The immediate triggers are clear. The resumption of Kurdish
crude exports has added barrels back to an already saturated market. OPEC Plus,
once a disciplined enforcer of scarcity, is instead edging up production to
defend market share. Add to this the steady increase in US output, and the
result is an unmistakable surplus. In Washington, reports of rising crude
stockpiles reinforce the perception that inventories will keep swelling into
2026.
Demand is hardly roaring either. The end of the US summer
driving season has clipped consumption, while China—the world’s most important
incremental buyer—remains stuck in an uneven recovery. India, though growing
fast, cannot absorb the excess.
Analysts now project that inventories will rise by more than
two million barrels per day through early next year. In oil economics, that is
the equivalent of a slow-motion glut.
Layered on top is the dollar’s strength.
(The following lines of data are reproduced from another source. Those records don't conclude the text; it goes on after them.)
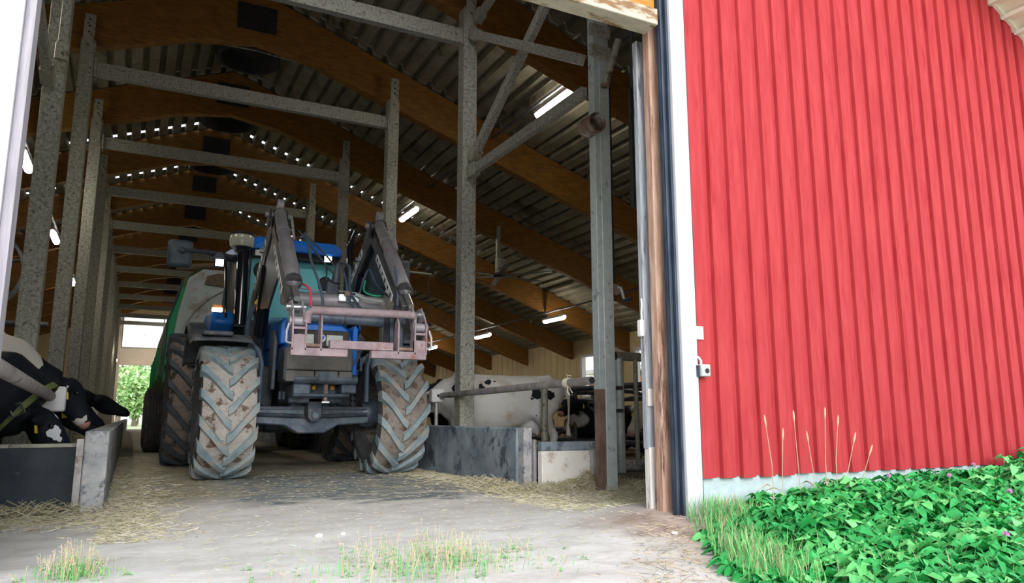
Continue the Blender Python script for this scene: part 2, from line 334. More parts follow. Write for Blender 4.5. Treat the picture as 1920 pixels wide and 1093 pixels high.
struct('trim_1', MB().add([(-60, YF + .2, -.02), (60, YF + .2, -.02), (60, 140, -.02), (-60, 140, -.02), (-60, -40, -.03), (60, -40, -.03), (60, YF + .2, -.03), (-60, YF + .2, -.03)], [(0, 1, 2, 3), (4, 5, 6, 7)]), 'far_ground', recalc=False)

# ------------------------------------------------ gable wall: red boards, foundation, door surround
mb = MB(); x = 3.17
mb.add([(3.17, YW, .28), (7.32, YW, .28), (7.32, YW, 4.21), (3.17, YW, 6.46)], [(0, 1, 2, 3)])
while x < 7.30:
    j = rnd.uniform(-.004, .004); w0 = .113 + rnd.uniform(-.004, .004); xe = min(x + w0, 7.32); zt = lambda q: 4.21 + (7.32 - q) * .55
    zb = .275 + rnd.uniform(-.006, .006)
    y0 = YW - .028
    mb.add([(x+j, YW, zb), (x+j+.004, y0, zb), (xe+j-.004, y0, zb), (xe+j, YW, zb), (x+j, YW, zt(x)), (x+j+.004, y0, zt(x)), (xe+j-.004, y0, zt(xe)), (xe+j, YW, zt(xe))],
           [(0,1,5,4), (1,2,6,5), (2,3,7,6), (0,3,2,1)]); x += .168
mb.box((7.31, YW, .28), (7.325, 6.2, 4.2))
struct('wall_front', mb, 'red_paint', smooth=False, recalc=False)
mb = MB().add([(-8, YW - .001, .2), (-.6, YW - .001, .2), (-.6, YW - .001, 4.9), (-8, YW - .001, 2.4)], [(0, 1, 2, 3)]); x = -8.0
while x < -.75:
    mb.box((x, YW - .028, .26), (x + .113, YW - .001, 4.9 - (-.6 - x) * .33)); x += .168
struct('wall_front_left', mb, 'red_paint', smooth=False)
struct('baseboard_front', MB().box((3.17, YW + .01, -.2), (7.32, YW + .3, .30)), 'foundation')
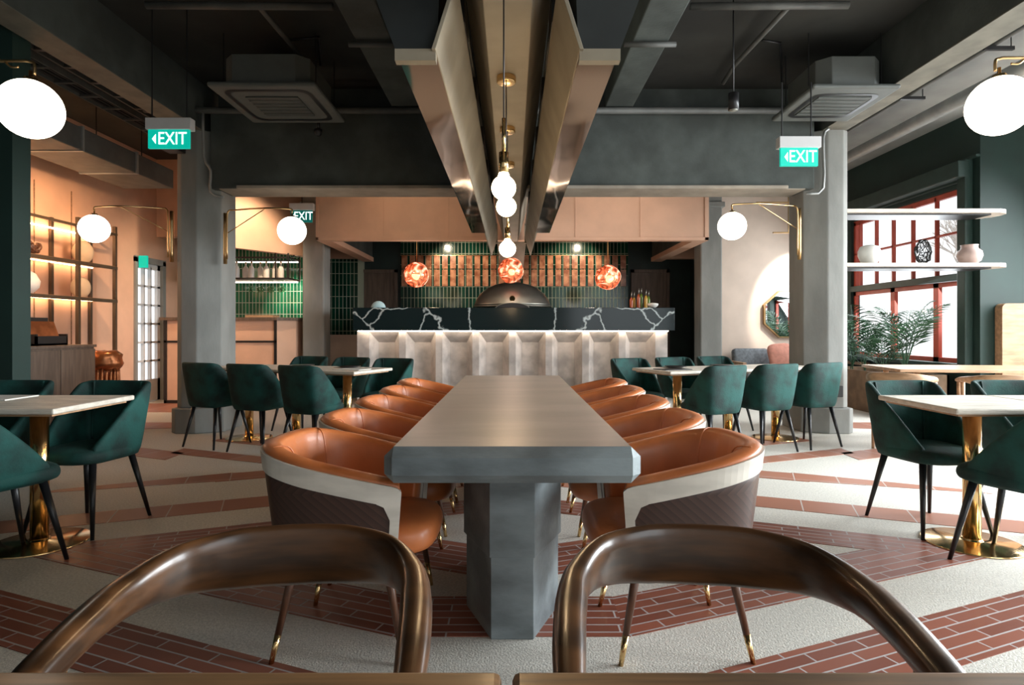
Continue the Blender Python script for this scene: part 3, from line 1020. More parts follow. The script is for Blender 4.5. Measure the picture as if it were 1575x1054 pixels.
# ---- sofa behind the column with cushions
t = thing('sofa', 'grey fabric sofa with timber frame beneath the octagonal mirror', 'sofa', (4.62, 9.82, 0))
bm = bmesh.new()
for k in range(3):
    xx = -.62 + k * .62
    bmesh.ops.create_cube(bm, size=1, matrix=Matrix.Translation((xx, .28, .60)) @ Matrix.Rotation(-.18, 4, 'X') @ Matrix.Diagonal((.60, .16, .42, 1)))
obj('backrest', bm, 'sofa_grey', t, bevel=.05, smooth=True)
bm = bmesh.new()
for k in range(3):
    xx = -.62 + k * .62
    bmesh.ops.create_cube(bm, size=1, matrix=Matrix.Translation((xx, -.05, .40)) @ Matrix.Diagonal((.60, .6, .14, 1)))
obj('seat', bm, 'sofa_grey', t, bevel=.04, smooth=True)
bm = bmesh.new()
for s in (-1, 1):
    box(bm, s * .97 - .03, s * .97 + .03, -.38, .38, .56, .61)
    for yy in (-.35, .33): box(bm, s * .97 - .025, s * .97 + .025, yy, yy + .05, 0, .56)
box(bm, -1, 1, .3, .36, .25, .33); box(bm, -1, 1, -.38, -.33, .25, .33)
obj('frame', bm, 'oak', t, bevel=.005)
bm = bmesh.new()
cushion(bm, .42, .42, -.05, .05, (0, 0), r=.045, power=.5, crown=.03)
bmesh.ops.transform(bm, matrix=Matrix.Translation((4.38, 9.80, .70)) @ Matrix.Rotation(PI / 2 - .3, 4, 'X') @ Matrix.Rotation(.1, 4, 'Z'), verts=bm.verts)
tag(obj('cushion', bm, 'pillow_pink', None, smooth=True), 'dusty pink square cushion leaning on the grey sofa', 'cushion')
bm = bmesh.new()
cushion(bm, .40, .40, -.05, .05, (0, 0), r=.045, power=.5, crown=.03)
bmesh.ops.transform(bm, matrix=Matrix.Translation((4.85, 9.74, .68)) @ Matrix.Rotation(PI / 2 - .4, 4, 'X') @ Matrix.Rotation(.3, 4, 'Z'), verts=bm.verts)
tag(obj('cushion', bm, 'sofa_grey', None, smooth=True), 'grey square cushion leaning on the sofa behind the column', 'cushion')
# octagonal mirror
t = thing('mirror', 'octagonal wall mirror in a deep frame above the sofa', 'mirror', (4.72, 10.28, 1.39))
def octo(r, cx=0, cz=0):
    return [(cx + r * .98 * math.cos(PI / 8 + i * PI / 4), cz + r * .90 * math.sin(PI / 8 + i * PI / 4)) for i in range(8)]
bm = bmesh.new(); extr(bm, octo(.48), -.05, .015); obj('frame', bm, 'brass_dark', t)
bm = bmesh.new(); extr(bm, octo(.455), -.056, -.05); obj('mirror_glass', bm, 'mirror', t)

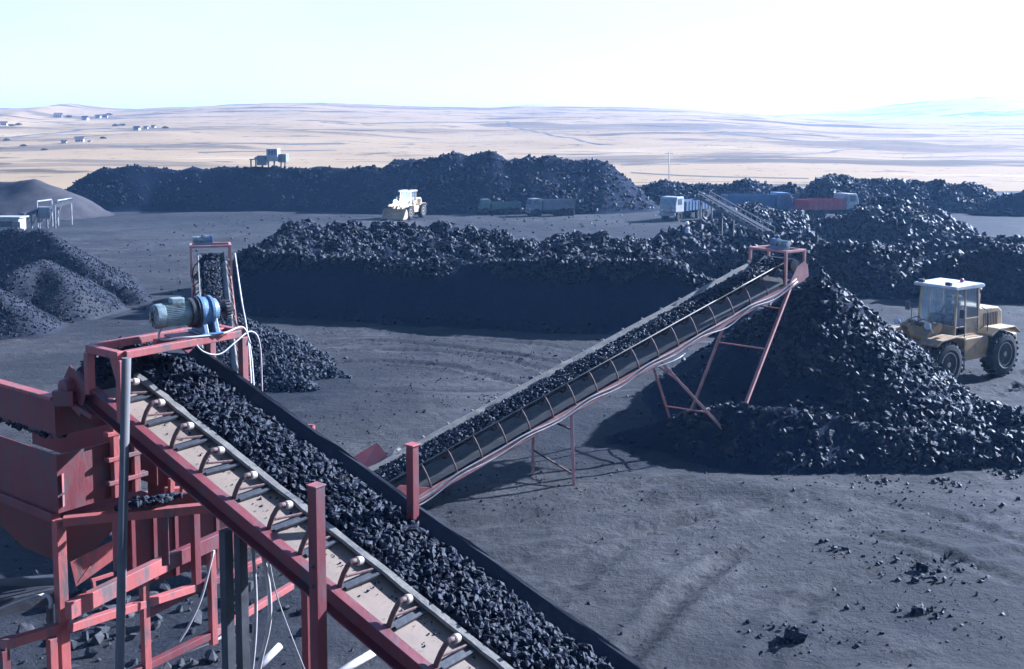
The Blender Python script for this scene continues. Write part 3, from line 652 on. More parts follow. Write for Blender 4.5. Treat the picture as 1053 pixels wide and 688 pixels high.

Every tick upward
in the greenback makes oil more expensive for non-US buyers, further cooling
appetite. And unlike past cycles, geopolitical flashpoints—sanctions on Iran,
Russia’s war economy, Middle East tension—have not translated into major supply
disruptions. Traders, ever cynical, now discount the “risk premium” that once
propped up prices.
The real story is structural. Oil is losing its tightrope
balance between scarcity and abundance. Producers are pumping more
aggressively, while demand faces limits from efficiency gains and a global
economy weighed down by debt and weak growth.
Unless OPEC Plus suddenly reverses course or a geopolitical
shock knocks supply offline, the path of least resistance for oil is downward.
For consumers, cheaper fuel may feel like relief. For
producers, especially those whose budgets depend on oil, it is a creeping
crisis. And for the global system, it is a reminder the age of automatic oil
windfalls is over, and volatility is the new name of the game.